Encore un crime raciste en Russie, pourtant terre d’accueil de nombreux étudiants étrangers. Samba Lampsar Sall, 28 ans, de nationalité sénégalaise, a été froidement abattu le 7 avril dernier, en sortant d’une discothèque. Alors que un des meurtriers présumés a été arrêté lundi, le gouvernement sénégalais et l’Union africaine pressent les autorités russes afin que les auteurs de ce crime soient « poursuivis et sévèrement punis ».
Par Fabienne Pinel
Vendredi 7 avril, Saint-Pétersbourg, Russie. Un groupe d’étudiants africains sort de boîte de nuit. Une détonation retentit, les jeunes gens s’enfuient avant de se rendre compte que l’un d’eux n’est plus là. Samba Lampsar Sall, étudiant en télécommunications de nationalité sénégalaise, gît dans son sang, assassiné. Non loin de lui, l’arme du crime : une carabine surmontée d’une croix gammée, le symbole nazi. Logiquement, le parquet russe avance la thèse d’un crime raciste.
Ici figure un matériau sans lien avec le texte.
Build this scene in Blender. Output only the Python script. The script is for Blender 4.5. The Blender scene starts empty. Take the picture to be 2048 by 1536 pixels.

Trois jours plus tard, lundi 10 avril, un homme de 28 ans est arrêté : il est soupçonné d’être un des meurtriers.
Indignations du gouvernement sénégalais et de l’Union africaine
Le gouvernement sénégalais et l’Union africaine appellent les autorités russes à mettre tout en œuvre afin que ce crime soit puni rapidement, car ce n’est pas le premier du genre en Russie. Depuis, la chute de l’empire soviétique, la Russie est confrontée à une explosion des factions d’extrême droite, auparavant contenues par le communisme. Dès lors, les actes racistes se multiplient, non seulement à l’encontre d’Africains, de Tadjiks mais aussi de personnes originaires d’Asie ou d’Amérique latine, et même de ressortissants russes, notamment Caucasiens. En clair, toute personne dont la couleur de peau ne permet pas de passer pour un Russe peut être victime d’agressions racistes. Selon RFI, une organisation non gouvernementale spécialisée dans l’étude des agressions racistes a dénombré six personnes tuées et plus de 79 blessées pour des motifs raciaux depuis le mois de janvier en Russie. Le 25 mars, une petite fille métisse de 9 ans, Liliana Sissoko, est poignardée ; le 24 décembre 2005, un étudiant camerounais, Léon Kanhem, 28 ans, est assassiné ; fin octobre de la même année, un étudiant chinois ; en septembre, un autre élève congolais meurt pour avoir été Noir… La liste détaillée serait longue, et la deuxième ville de Russie, Saint-Pétersbourg, compte parmi les endroits les plus dangereux.
Lever l’impunité des agresseurs
Même si la Russie est signataire de nombreux traités relatifs aux droits humains et à la discrimination raciale, les coupables de crimes racistes restent peu inquiétés. La difficulté, pour les victimes, de porter plainte repose, entre autres, sur « l’indifférence des forces de l’ordre », comme le souligne Désiré Defot, responsable dans une association de ressortissants africains en Russie. Les policiers ne font point diligence pour résoudre ces crimes xénophobes, et qualifient simplement ces agressions d’«hooliganisme ». Même les autorités n’y voient que des actes commis par des voyous. Enfin, les rares agresseurs confrontés à la justice n’écopent que de peines étonnamment légères, vu la gravité des faits. Cette indulgence crée un sentiment d’impunité et favorise la multiplication d’actions violentes de groupuscules racistes d’extrême droite. Une dérive inquiétante pour les droits de l’homme en général et le pays en particulier.